Many gems and discoveries, but often more archival
Frank Camm | Northern Virginia | 03/22/2006
(4 out of 5 stars)
"Vol 1. 5 stars. Champion Jack Dupree, Professor Longhair, Archibald. Nice sampler of New Orleans (NO) piano styles that make it easy to understand where Fats Domino came from. Mainly piano, male vocal with drums distinctly in the back. Many include a sax or guitar as well. Styles draw heavily on boogie-woogie at the core and add distinctive syncopation and lilt that instantly signal NO. Mambos offer an extreme version of squinky NO rhythms. Several reach into cha-cha and ska territory. At the other end, blues and R&B provide the foundation. Professor Longhair's style is crisp, clean, creative, quintessential to NO. Archibald is simpler, more traditionally down-home R&B. Archibald has a fuller ensemble than Longhair or Dupree. [78:56]
Vol 2. Dave Bartholomew, Paul Gayten, Smiley Lewis. Fascinating mix of blues, traditional pop, Latin, swing, and boogie, with R&B all around the edges and interstices. The hidden link from swing to rock and roll clearly ran through this territory, but no jump blues here. Bartholomew evokes NO only through his use of small jazz combos that bring traditional jazz to mind as they play proto-R&B. He is the closest to traditional swing of the three. Gayten is the find here, the most ambitious, with the widest range of styles. He touches Ellington, second-line, traditional pop, and blues. He finds the combination of raw roots and traditional pop that opened the way to '50s R&B, doo wop, and ultimately soul. Lewis feels the closest to NO, perhaps because he uses the piano the most, because his vocalist is most like Fats Domino, or he captures the sui generis lilt more often than the others. That said, he is the bluesiest and rootsiest of the three. Stand-out: tr 13-Gayten: My rough and ready man (sexy torcher struts then scats through a swing blues) [70:44]

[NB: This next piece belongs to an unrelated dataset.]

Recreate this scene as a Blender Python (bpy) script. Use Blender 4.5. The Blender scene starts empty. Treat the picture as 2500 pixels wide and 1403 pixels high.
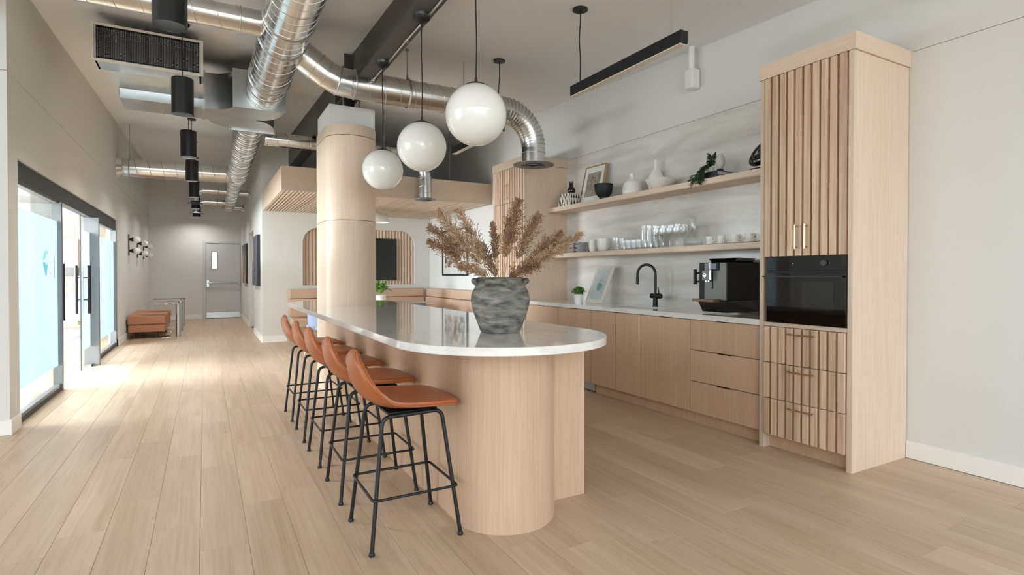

Vol. 3. Roy Brown, Fats Domino, Larry Darnell. Roy Brown is an integral part of the hidden link between swing and rock. He has an exceptionally mellow, velvety voice, but can shout 12-bar boogies and blues with the best of them. Fats Domino, as presented here, is mainly still finding his way to his signature style. His piano is getting there faster than he is, but hints pop up everywhere. Lilt I associate with NO is still in-progress here. Larry Darnell somehow embodies all the elements of the transition from swing to rock and roll with a strong voice and a tight, sophisticated, but low-key band. Standouts: tr 10-Brown: Please don't go (slow-tempered 12-bar blues with pleading piano, swaying charted horns, rough swing throughout). tr 21-Domino: Hey La Bas boogie (fast-rolling boogie; hot sax solo swings hard as Fats struts vocally in French). tr 24-Domino: Careless love (moderate pace, NO lilt, light and heavenly piano, standard song structure, and finally Fats's characteristic vocal style-he has arrived!) tr 27-Darnell: I'll get along somehow (effortlessly leaps from '30s swing singer to roots of R&B and doo-wop). [77:19]
Vol. 4. Chubby Newsome, Alma Monday, George Miller, Little Joe Gaines, Hose Owne Craven, James Locks, Erline Harris, Johnson Brothers Combo, Tommy Ridgely, Jewel King, Joe August. Music where swing, jazz, blues, boogie, and rock and roll slosh together without making firm distinctions. They mix and match in different ways on different tracks. A 12-bar blues structure dominates. Chord changes slip easily from boogie to rock and roll. Bands are still generally as tight as those in swing and jazz and lyrics are typically more adult than rock and roll. Generally tasty; generally without great distinction. Jewel King is the big find. She is fully in command of a tight band that can groove on its own and back up when she sings out. Joe August is at the other end-what is this novelty slinger doing here? Stand-outs: tr 18-Johnson Brothers Combo: Mellow woman blues (very cool rolling blues swing with precision indigo-jazzy horn charts, stride po). tr 22-Jewel King: I'll get by (light, quick, tight, sassy boogie-woogie)."